EXERCISE PROMPT:
Make an exact transcription of the material, leaving out all images.

DATA SHOWN:
^^^^^^^^^^^^^^^^

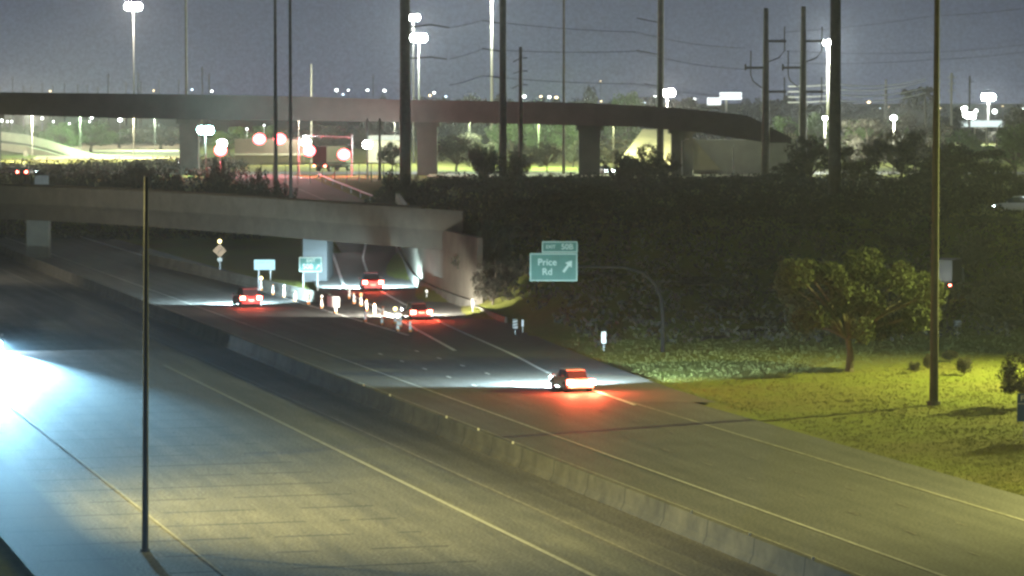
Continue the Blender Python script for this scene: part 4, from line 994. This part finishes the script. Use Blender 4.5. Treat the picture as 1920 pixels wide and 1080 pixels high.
# the dense brush that reads as one dark mass
bm = MB(); rb = random.Random(9)
for _ in range(5200):
    y = 250+260*rb.random()**.8; x = rb.uniform(interp(EDGE, min(y, 432))+3, .17*y+6)
    if hterr(x, y) > 6.75 and y > 504: continue
    if abs(x-interp(RAMPX, y)) < 9 and y > 400: continue
    k = rb.uniform(.5, 1.25); bm.leaves((x, y, hterr(x, y)+.5*k), (1.1*k, 1.1*k, .75*k), 14, .24, rb)
for _ in range(1500):                                      # shrubby ground from the near overpass to the flyover
    y = rb.uniform(505, 690); x = rb.uniform(-.17*y, -.083*y); k = rb.uniform(.5, 1.3)
    if y > 655-40*math.sin(x*.05): continue
    bm.leaves((x, y, 6.8+.4*k), (1.2*k, 1.2*k, .8*k), 14, .28, rb)
for _ in range(700):                                       # strip left of the climbing ramp
    y = rb.uniform(445, 500); x = rb.uniform(-.17*y, interp(RAMPX, y)-9); k = rb.uniform(.5, 1.1); bm.leaves((x, y, hterr(x, y)+.4*k), (1.1*k, 1.1*k, .7*k), 14, .24, rb)
tag(bm.build('brush', M_leafd), 'dense dark brush covering the embankment behind the exit sign', 'brush', kind='stuff')
gm = MB()
for _ in range(16000):
    y = rb.uniform(140, 262); x = rb.uniform(interp(EDGE, y)+.6, .165*y+3)
    z = hterr(x, y)-.12
    for k in range(3):
        a = rb.uniform(0, 6.28); h = rb.uniform(.04, .13); dx, dy = math.cos(a), math.sin(a); ox, oy = rb.gauss(0,.12), rb.gauss(0,.12)
        gm.add([(x+ox-dx*.05, y+oy-dy*.05, z-.03), (x+ox+dx*.05, y+oy+dy*.05, z-.03), (x+ox+rb.gauss(0,.08), y+oy+rb.gauss(0,.08), z+h)], [(0,1,2)])
tag(gm.build('grass', M_grass), 'dry yellow green grass on the slope beside the shoulder', 'grass', kind='stuff')

# ------------------------------------------------------------------ added haze, stands in for lens glare
hz = MB().box(-700, 700, -20, 1700, -2, 75)
hm = bpy.data.materials.new('glare_haze'); hm.use_nodes = True; hn = hm.node_tree.nodes; hl = hm.node_tree.links
hn.remove(hn['Principled BSDF']); pv = hn.new('ShaderNodeVolumePrincipled'); pv.inputs['Color'].default_value = (.9,.93,1,1); pv.inputs['Density'].default_value = .0002; pv.inputs['Anisotropy'].default_value = .5
hl.new(pv.outputs[0], hn['Material Output'].inputs['Volume'])
HAZE = True
if HAZE: tag(hz.build('haze', hm), 'thin added haze standing in for lens glare', 'haze', kind='stuff')

# labels that place each repeat in its row
ORD = 'first second third fourth fifth sixth seventh eighth ninth tenth eleventh twelfth thirteenth fourteenth fifteenth sixteenth seventeenth eighteenth nineteenth twentieth'.split()
def ordinal(i):
    if i < 20: return ORD[i]
    t_ = ('twenty', 'thirty', 'forty')[(i+1)//10-2]; k = (i+1) % 10
    return {'twenty': 'twentieth', 'thirty': 'thirtieth', 'forty': 'fortieth'}[t_] if k == 0 else t_ + ' ' + ORD[k-1]
for grp, fmt in (('dark trees on the skyline', 'dark skyline tree behind the overpass, %s from the left of its row'), ('lit green trees behind the far overpass', 'pale green lit tree behind the far overpass, %s from the left'),
        ('dark shrubs on the embankment', 'dark spiky shrub right of the near overpass, %s from the left'), ('shrubs in the black brush', 'dark shrub in the black brush below the poles, %s from the left'),
        ('olive trees beneath the far overpass', 'olive tree seen beneath the far overpass deck, %s from the left'), ('distant lamps on the horizon', 'small lamp glowing on the horizon, %s from the left'), ('far poles on the horizon', 'tiny far pole above the far overpass deck, %s from the left'),
        ('small lamps below the far overpass', 'small white lamp glimpsed below the far overpass, %s from the left'), ('added lamps behind the far overpass', 'slim added lamp post topped out of sight behind the far overpass, %s from left'), ('shrubs behind the near parapet', 'shrub in the strip above the near parapet, %s from the left')):
    obs = sorted([o for o in C.objects if o.parent is None and o.get('group') == grp], key=lambda o: o.location.x/o.location.y)
    for i, o in enumerate(obs): o['label'] = fmt % ordinal(i)

for grp, fmt in (('pale power lines', 'pale shining power line right of the jumper poles, %s from the top'), ('dark power lines', 'dark power line between the steel transmission poles, %s from the top'), ('dark power lines at right', 'dark power line across the sky at right, %s from the top')):
    obs = sorted([o for o in C.objects if o.parent is None and o.get('group') == grp], key=lambda o: -o.location.z)
    for i, o in enumerate(obs): o['label'] = fmt % ordinal(i)

for grp, lab, fmt in (('traffic cones closing the gore', 'white banded traffic cone standing in front of the gore barrier', 'plain white banded cone in front of the gore barrier, %s from the left'),
        ('traffic cones along the ramp edge', 'white banded traffic cone on the ramp edge line', 'plain white banded cone on the ramp edge line, %s from the left'), ('cones left of the yellow warning light', 'white banded cone standing left of the yellow warning light', 'dim cone left of the big yellow warning light, %s of two')):
    obs = sorted([o for o in C.objects if o.parent is None and o.get('group') == grp and o.get('label') == lab], key=lambda o: o.location.x/o.location.y)
    for i, o in enumerate(obs): o['label'] = fmt % ordinal(i)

^^^^^^^^^^^^^^^^

OUTPUT BELOW:
Continue the Blender Python script for this scene: part 4, from line 994. This part finishes the script. Use Blender 4.5. Treat the picture as 1920 pixels wide and 1080 pixels high.
# the dense brush that reads as one dark mass
bm = MB(); rb = random.Random(9)
for _ in range(5200):
    y = 250+260*rb.random()**.8; x = rb.uniform(interp(EDGE, min(y, 432))+3, .17*y+6)
    if hterr(x, y) > 6.75 and y > 504: continue
    if abs(x-interp(RAMPX, y)) < 9 and y > 400: continue
    k = rb.uniform(.5, 1.25); bm.leaves((x, y, hterr(x, y)+.5*k), (1.1*k, 1.1*k, .75*k), 14, .24, rb)
for _ in range(1500):                                      # shrubby ground from the near overpass to the flyover
    y = rb.uniform(505, 690); x = rb.uniform(-.17*y, -.083*y); k = rb.uniform(.5, 1.3)
    if y > 655-40*math.sin(x*.05): continue
    bm.leaves((x, y, 6.8+.4*k), (1.2*k, 1.2*k, .8*k), 14, .28, rb)
for _ in range(700):                                       # strip left of the climbing ramp
    y = rb.uniform(445, 500); x = rb.uniform(-.17*y, interp(RAMPX, y)-9); k = rb.uniform(.5, 1.1); bm.leaves((x, y, hterr(x, y)+.4*k), (1.1*k, 1.1*k, .7*k), 14, .24, rb)
tag(bm.build('brush', M_leafd), 'dense dark brush covering the embankment behind the exit sign', 'brush', kind='stuff')
gm = MB()
for _ in range(16000):
    y = rb.uniform(140, 262); x = rb.uniform(interp(EDGE, y)+.6, .165*y+3)
    z = hterr(x, y)-.12
    for k in range(3):
        a = rb.uniform(0, 6.28); h = rb.uniform(.04, .13); dx, dy = math.cos(a), math.sin(a); ox, oy = rb.gauss(0,.12), rb.gauss(0,.12)
        gm.add([(x+ox-dx*.05, y+oy-dy*.05, z-.03), (x+ox+dx*.05, y+oy+dy*.05, z-.03), (x+ox+rb.gauss(0,.08), y+oy+rb.gauss(0,.08), z+h)], [(0,1,2)])
tag(gm.build('grass', M_grass), 'dry yellow green grass on the slope beside the shoulder', 'grass', kind='stuff')

# ------------------------------------------------------------------ added haze, stands in for lens glare
hz = MB().box(-700, 700, -20, 1700, -2, 75)
hm = bpy.data.materials.new('glare_haze'); hm.use_nodes = True; hn = hm.node_tree.nodes; hl = hm.node_tree.links
hn.remove(hn['Principled BSDF']); pv = hn.new('ShaderNodeVolumePrincipled'); pv.inputs['Color'].default_value = (.9,.93,1,1); pv.inputs['Density'].default_value = .0002; pv.inputs['Anisotropy'].default_value = .5
hl.new(pv.outputs[0], hn['Material Output'].inputs['Volume'])
HAZE = True
if HAZE: tag(hz.build('haze', hm), 'thin added haze standing in for lens glare', 'haze', kind='stuff')

# labels that place each repeat in its row
ORD = 'first second third fourth fifth sixth seventh eighth ninth tenth eleventh twelfth thirteenth fourteenth fifteenth sixteenth seventeenth eighteenth nineteenth twentieth'.split()
def ordinal(i):
    if i < 20: return ORD[i]
    t_ = ('twenty', 'thirty', 'forty')[(i+1)//10-2]; k = (i+1) % 10
    return {'twenty': 'twentieth', 'thirty': 'thirtieth', 'forty': 'fortieth'}[t_] if k == 0 else t_ + ' ' + ORD[k-1]
for grp, fmt in (('dark trees on the skyline', 'dark skyline tree behind the overpass, %s from the left of its row'), ('lit green trees behind the far overpass', 'pale green lit tree behind the far overpass, %s from the left'),
        ('dark shrubs on the embankment', 'dark spiky shrub right of the near overpass, %s from the left'), ('shrubs in the black brush', 'dark shrub in the black brush below the poles, %s from the left'),
        ('olive trees beneath the far overpass', 'olive tree seen beneath the far overpass deck, %s from the left'), ('distant lamps on the horizon', 'small lamp glowing on the horizon, %s from the left'), ('far poles on the horizon', 'tiny far pole above the far overpass deck, %s from the left'),
        ('small lamps below the far overpass', 'small white lamp glimpsed below the far overpass, %s from the left'), ('added lamps behind the far overpass', 'slim added lamp post topped out of sight behind the far overpass, %s from left'), ('shrubs behind the near parapet', 'shrub in the strip above the near parapet, %s from the left')):
    obs = sorted([o for o in C.objects if o.parent is None and o.get('group') == grp], key=lambda o: o.location.x/o.location.y)
    for i, o in enumerate(obs): o['label'] = fmt % ordinal(i)

for grp, fmt in (('pale power lines', 'pale shining power line right of the jumper poles, %s from the top'), ('dark power lines', 'dark power line between the steel transmission poles, %s from the top'), ('dark power lines at right', 'dark power line across the sky at right, %s from the top')):
    obs = sorted([o for o in C.objects if o.parent is None and o.get('group') == grp], key=lambda o: -o.location.z)
    for i, o in enumerate(obs): o['label'] = fmt % ordinal(i)

for grp, lab, fmt in (('traffic cones closing the gore', 'white banded traffic cone standing in front of the gore barrier', 'plain white banded cone in front of the gore barrier, %s from the left'),
        ('traffic cones along the ramp edge', 'white banded traffic cone on the ramp edge line', 'plain white banded cone on the ramp edge line, %s from the left'), ('cones left of the yellow warning light', 'white banded cone standing left of the yellow warning light', 'dim cone left of the big yellow warning light, %s of two')):
    obs = sorted([o for o in C.objects if o.parent is None and o.get('group') == grp and o.get('label') == lab], key=lambda o: o.location.x/o.location.y)
    for i, o in enumerate(obs): o['label'] = fmt % ordinal(i)